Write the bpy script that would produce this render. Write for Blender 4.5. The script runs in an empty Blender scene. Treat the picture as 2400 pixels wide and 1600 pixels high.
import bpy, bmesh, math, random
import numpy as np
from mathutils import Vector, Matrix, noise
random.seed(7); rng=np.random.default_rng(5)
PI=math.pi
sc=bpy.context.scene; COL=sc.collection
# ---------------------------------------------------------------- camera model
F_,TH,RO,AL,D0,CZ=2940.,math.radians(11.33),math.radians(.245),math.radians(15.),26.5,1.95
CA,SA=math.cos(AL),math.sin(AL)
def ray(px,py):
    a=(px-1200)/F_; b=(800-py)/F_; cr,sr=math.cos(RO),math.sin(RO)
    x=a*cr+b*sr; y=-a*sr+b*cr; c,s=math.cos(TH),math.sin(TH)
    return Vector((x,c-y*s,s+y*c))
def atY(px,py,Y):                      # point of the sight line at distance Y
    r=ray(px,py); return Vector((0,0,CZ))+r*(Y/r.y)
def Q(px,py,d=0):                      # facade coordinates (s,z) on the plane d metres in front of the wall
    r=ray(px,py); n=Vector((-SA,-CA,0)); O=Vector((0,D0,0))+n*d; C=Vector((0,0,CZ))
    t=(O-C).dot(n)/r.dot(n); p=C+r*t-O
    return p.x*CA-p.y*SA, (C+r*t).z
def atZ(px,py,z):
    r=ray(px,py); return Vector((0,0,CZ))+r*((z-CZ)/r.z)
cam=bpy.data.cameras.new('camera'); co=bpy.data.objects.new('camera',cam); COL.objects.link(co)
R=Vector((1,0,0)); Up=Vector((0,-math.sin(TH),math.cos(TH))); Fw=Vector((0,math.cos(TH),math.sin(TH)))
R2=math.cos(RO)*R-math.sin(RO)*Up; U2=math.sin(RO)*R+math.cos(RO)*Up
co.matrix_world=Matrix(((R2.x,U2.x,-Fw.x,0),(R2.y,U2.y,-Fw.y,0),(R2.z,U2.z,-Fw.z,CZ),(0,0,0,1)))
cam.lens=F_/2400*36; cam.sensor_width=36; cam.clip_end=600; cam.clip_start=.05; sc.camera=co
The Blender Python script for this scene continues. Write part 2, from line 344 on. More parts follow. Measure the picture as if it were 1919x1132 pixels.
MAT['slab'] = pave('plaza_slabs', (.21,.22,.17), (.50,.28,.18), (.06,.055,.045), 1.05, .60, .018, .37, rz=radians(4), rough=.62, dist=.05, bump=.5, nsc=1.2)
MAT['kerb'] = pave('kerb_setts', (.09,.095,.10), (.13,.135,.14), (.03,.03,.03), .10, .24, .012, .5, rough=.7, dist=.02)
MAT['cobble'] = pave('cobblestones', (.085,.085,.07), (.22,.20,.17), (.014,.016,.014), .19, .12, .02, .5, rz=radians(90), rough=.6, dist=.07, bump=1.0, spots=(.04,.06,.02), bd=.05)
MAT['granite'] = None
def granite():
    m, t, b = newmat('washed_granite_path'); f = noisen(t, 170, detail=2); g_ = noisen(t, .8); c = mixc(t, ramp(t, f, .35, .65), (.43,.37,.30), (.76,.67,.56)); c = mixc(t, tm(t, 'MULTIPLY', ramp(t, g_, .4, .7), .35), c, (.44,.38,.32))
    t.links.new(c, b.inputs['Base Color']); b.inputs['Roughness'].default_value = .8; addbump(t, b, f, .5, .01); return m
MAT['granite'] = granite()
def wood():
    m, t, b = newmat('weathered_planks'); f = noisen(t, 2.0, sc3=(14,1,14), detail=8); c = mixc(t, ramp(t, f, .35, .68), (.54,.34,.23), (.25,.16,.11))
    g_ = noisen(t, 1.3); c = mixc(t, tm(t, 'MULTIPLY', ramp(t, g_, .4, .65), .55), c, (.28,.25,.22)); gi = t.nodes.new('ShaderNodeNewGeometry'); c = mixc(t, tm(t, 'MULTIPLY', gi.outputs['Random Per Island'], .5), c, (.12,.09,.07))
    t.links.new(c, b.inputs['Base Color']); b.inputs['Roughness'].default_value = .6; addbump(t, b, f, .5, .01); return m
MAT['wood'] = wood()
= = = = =
> [Do this]: Repeat exactly the lines from the line containing "The Blender Python" through the last line of the records above, including both, and nothing else.

> [Reply to the exercise]:
The Blender Python script for this scene continues. Write part 2, from line 344 on. More parts follow. Measure the picture as if it were 1919x1132 pixels.
MAT['slab'] = pave('plaza_slabs', (.21,.22,.17), (.50,.28,.18), (.06,.055,.045), 1.05, .60, .018, .37, rz=radians(4), rough=.62, dist=.05, bump=.5, nsc=1.2)
MAT['kerb'] = pave('kerb_setts', (.09,.095,.10), (.13,.135,.14), (.03,.03,.03), .10, .24, .012, .5, rough=.7, dist=.02)
MAT['cobble'] = pave('cobblestones', (.085,.085,.07), (.22,.20,.17), (.014,.016,.014), .19, .12, .02, .5, rz=radians(90), rough=.6, dist=.07, bump=1.0, spots=(.04,.06,.02), bd=.05)
MAT['granite'] = None
def granite():
    m, t, b = newmat('washed_granite_path'); f = noisen(t, 170, detail=2); g_ = noisen(t, .8); c = mixc(t, ramp(t, f, .35, .65), (.43,.37,.30), (.76,.67,.56)); c = mixc(t, tm(t, 'MULTIPLY', ramp(t, g_, .4, .7), .35), c, (.44,.38,.32))
    t.links.new(c, b.inputs['Base Color']); b.inputs['Roughness'].default_value = .8; addbump(t, b, f, .5, .01); return m
MAT['granite'] = granite()
def wood():
    m, t, b = newmat('weathered_planks'); f = noisen(t, 2.0, sc3=(14,1,14), detail=8); c = mixc(t, ramp(t, f, .35, .68), (.54,.34,.23), (.25,.16,.11))
    g_ = noisen(t, 1.3); c = mixc(t, tm(t, 'MULTIPLY', ramp(t, g_, .4, .65), .55), c, (.28,.25,.22)); gi = t.nodes.new('ShaderNodeNewGeometry'); c = mixc(t, tm(t, 'MULTIPLY', gi.outputs['Random Per Island'], .5), c, (.12,.09,.07))
    t.links.new(c, b.inputs['Base Color']); b.inputs['Roughness'].default_value = .6; addbump(t, b, f, .5, .01); return m
MAT['wood'] = wood()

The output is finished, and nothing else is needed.